Patrick Bobet est à peine lancé que Pierre Hurmic allume la boucle verte de son micro. Le maire écologiste de Bordeaux demande la parole en suivant. « Même si nous ne sommes pas interrogés sur ce point, nous partageons le souci de réindustrialiser la France par ses territoires. Le projet Emme présente un intérêt indéniable en tant que maillon du redéploiement européen de la filière batterie », introduit-il. Mais il y a un « mais » : « La lecture approfondie du dossier ne dissipe pas de trop nombreuses inquiétudes. Favoriser l’industrialisation des territoires oui, mais certainement pas quoi qu’il en coûte. »
« Zones d’ombre »
Le maire de Bordeaux dit peu goûter l’enchaînement des dernières semaines : « Est-ce une bonne méthode de laisser croire qu’on associe sérieusement les élus au destin de leurs territoires en les consultant de façon aussi précipitée ? L’information nous est parvenue par mail, en pleine période estivale, le 7 août, pour avis rapide sur 800 pages dans les deux mois. » Surtout, « faisant peu de cas des délibérations demandées aux maires un mois plus tôt », l’ancien Premier ministre François Bayrou décrétait, le 5 septembre, la raffinerie Emme « projet d’intérêt national majeur ». « Circulez, il n’y a plus rien à voir », ironise l’édile.
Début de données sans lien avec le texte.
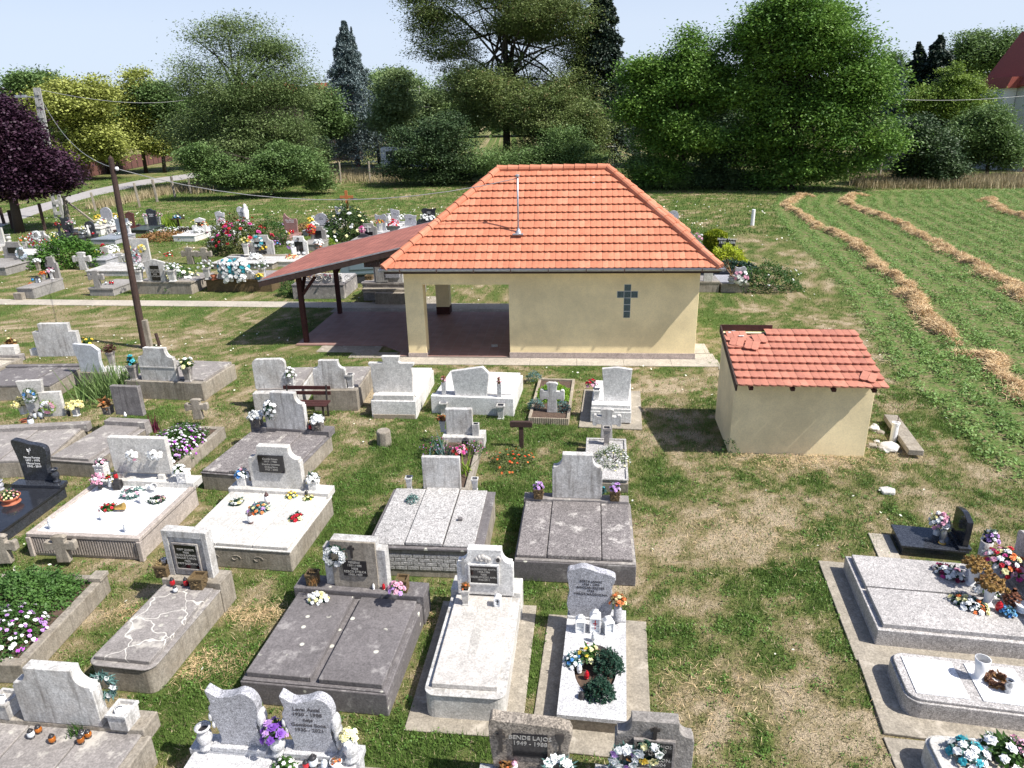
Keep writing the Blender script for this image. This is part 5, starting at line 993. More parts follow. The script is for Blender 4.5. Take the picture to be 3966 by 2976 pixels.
# glass block cross
GL = plain('glass_block', (.05,.09,.10), .06, .5, sc_=25, bmp=.6, spec=.8); GF = plain('block_joint', (.50,.52,.50), .6, .1)
gx0, gz0 = 6.5643, 1.2752; jf = MB(); gb = []
for (i, j) in ((0,0),(0,1),(0,2),(0,3),(0,4),(-1,3),(1,3)):
    x, z = gx0+i*.2, gz0+j*.2; gb.append((x, z))
fr = MB(); fr.box(gx0-.1, gx0+.1, -.006, .0, gz0, gz0+.6).box(gx0-.3, gx0+.3, -.006, .0, gz0+.6, gz0+.8).box(gx0-.1, gx0+.1, -.006, .0, gz0+.8, gz0+1.0); cwin = fr.build('cross_window', GF, ch)
for x, z in gb:
    MB().box(x-.09, x+.09, -.014, -.0055, z+.01, z+.19).build('glass_block', GL, cwin, .006)
# roof
ex0, ex1, ey0, ey1, ez = -.46, 9.05, -.45, 5.78, 2.83; yr = (ey0+ey1)/2; rx0, rx1 = ex0+3.1, ex1-3.05; rz_ = 5.30
run = math.hypot(yr-ey0, rz_-ez); vf = Vector((0, yr-ey0, rz_-ez)).normalized(); k_ = 1.0*(yr-ey0)/run
tile_plane('front_roof_slope', (ex0, ey0, ez), (1,0,0), vf, ex1-ex0, run, (rx0-ex0)/run, (ex1-rx1)/run, 13, TILE, ch, seed=1)
vb = Vector((0, -(ey1-yr), rz_-ez)).normalized(); tile_plane('back_roof_slope', (ex1, ey1, ez), (-1,0,0), vb, ex1-ex0, run, (ex1-rx1)/run, (rx0-ex0)/run, 13, TILE, ch, seed=2)
rl = math.hypot(rx0-ex0, rz_-ez); vl = Vector((rx0-ex0, 0, rz_-ez)).normalized(); tile_plane('left_roof_slope', (ex0, ey1, ez), (0,-1,0), vl, ey1-ey0, rl, (ey1-yr)/rl, (yr-ey0)/rl, 13, TILE, ch, seed=4)
rr = math.hypot(ex1-rx1, rz_-ez); vr = Vector((-(ex1-rx1), 0, rz_-ez)).normalized(); tile_plane('right_roof_slope', (ex1, ey0, ez), (0,1,0), vr, ey1-ey0, rr, (yr-ey0)/rr, (ey1-yr)/rr, 13, TILE, ch, seed=5)
m = MB(); m.add([(ex0+.03,ey0+.03,ez-.02),(ex1-.03,ey0+.03,ez-.02),(ex1-.03,ey1-.03,ez-.02),(ex0+.03,ey1-.03,ez-.02),(rx0,yr,rz_-.03),(rx1,yr,rz_-.03)], [(0,1,5,4),(1,2,5),(2,3,4,5),(3,0,4),(3,2,1,0)]); m.build('roof_deck', WOOD, ch)
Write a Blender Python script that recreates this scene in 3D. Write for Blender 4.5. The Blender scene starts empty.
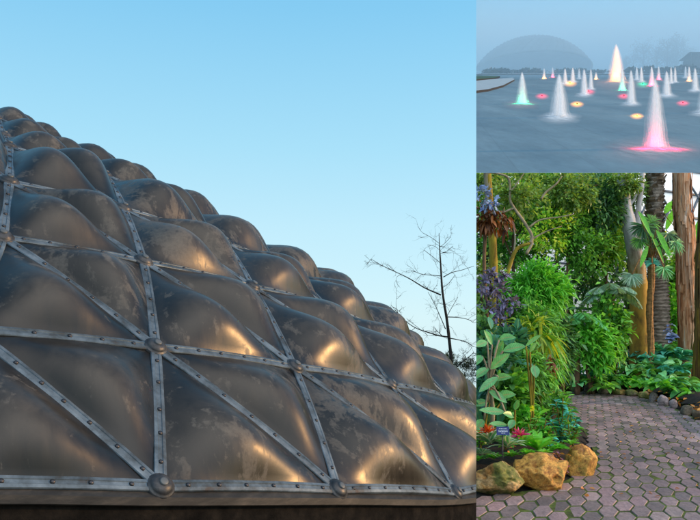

Or, Pierre Hurmic distingue nombre de « zones d’ombre non levées », énumérant quelques-unes des « exigences » inscrites dans la délibération. « Faute de réponses, nous ne saurions valider ce projet », assure-t-il. Conseiller communautaire PC, le Bordelais Olivier Escots loue la création d’un tel « ancrage industriel sur notre territoire ». « Mais son acceptabilité dépendra de la capacité à encadrer strictement les impacts et garantir un suivi démocratique et citoyen. »
Pas de « blanc-seing »
Maire LR de Saint-Aubin-de-Médoc, Christophe Duprat estime qu’il y a matière à progresser sur les ballets de camion, une station d’épuration en interne, « mais, encore une fois, on ne peut pas se dire que la souveraineté française est un objectif à atteindre et, quand un projet se présente, lui dire ‘‘non merci’’. » Aux premières loges du site, Véronique Ferreira, maire de Blanquefort, votera la délibération, tout en s’interrogeant ouvertement, plongée dans les annexes du dossier : « Plus c’est rouge, plus le risque est fort, et c’est pratiquement rouge partout. Peut-on considérer qu’un projet qui paraît faisable est pour autant acceptable ? »
« Un projet sur une zone inondable : rien que ça suffit à l’annuler », tranche Philippe Poutou, élu de la liste Bordeaux en luttes. « Il ne faut pas confondre principe de précaution et principe de prévention », reprend Patrick Bobet, vantant des interlocuteurs « extrêmement compétents ». Pas moins de onze interventions sur le sujet, et le dernier mot revient à la présidente Christine Bost : « Ce n’est pas tous les jours qu’un projet de cette ampleur s’implante sur le territoire. […] Mais ce n’est pas une raison pour donner un blanc-seing aux porteurs de projet », prévient-elle, introduisant le vote d’une délibération pesée et soupesée. 69 votes pour les demandes de garantie, dix contre, et sept élus qui n’ont pas pris part au vote.